Topic sliding If information of a sensitive nature has been posted on a discussion forum, it can be quickly removed from public view by topic sliding. In this technique a large number of unrelated posts, or posts aimed at diluting the information presented, are submitted in an effort to trigger a topic slide to literally push content out of view. Operators can control several fake UIDs via the bots they make use of; these can also be called upon in the other techniques to mask the intent of the operator from the users at large. Although it is difficult or impossible to censor the posting it is now lost in a sea of unrelated and bogus postings.
Seeding bad information Operatives will insert flawed or bogus information from time to time as an ongoing tactic, depending on their skill set and the needs of their mission. Their most common ruse is providing information or evidence which is backed by bad source material in the hope that the "source of the source" is never checked. This serves several objectives, mainly resource consumption, evidence pollution, discouragement and misdirection.
Astroturfing consensus This is a technique that attempts to build a manufactured consensus around a flawed set of statements or compromised information. This is related to consensus cracking, where false evidence is injected in an attempt to dispute or discredit what the current consensus is, and push it towards the desired false consensus. Misleading and false evidence and information are often salted into the evidence pool, with an aim to impede organic consensus building, while also poisoning the available information and evidence.

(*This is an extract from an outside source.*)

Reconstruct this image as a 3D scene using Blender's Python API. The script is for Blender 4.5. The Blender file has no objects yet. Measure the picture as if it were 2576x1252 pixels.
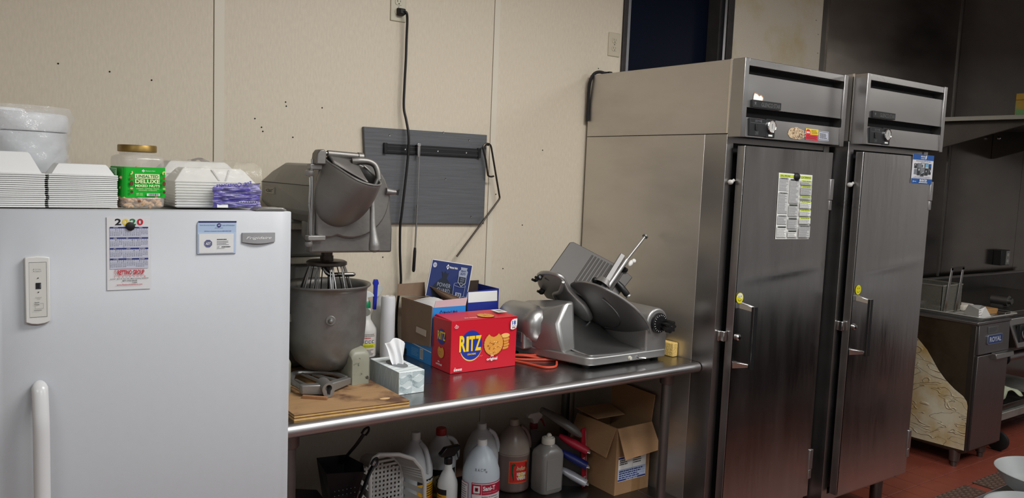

Cultivating tacit approval (The legal term for this is 'silent agreement') Attempting to attain this state is done using a technique where operators will try to convince the user population to ignore, or not respond to bad information or false assertions. This is done in a bid to reduce push-back against the above mentioned tactics. It's worth noting that the reply filtering mechanism of the boards (which currently can't be disabled without code changes from the site admin) is used as a weapon of sorts in this tactic: Filtering with software prevents anons from defending against seeding bad information and astroturfing consensus. This is why the operators push so hard to condition anons into filtering material they disagree with.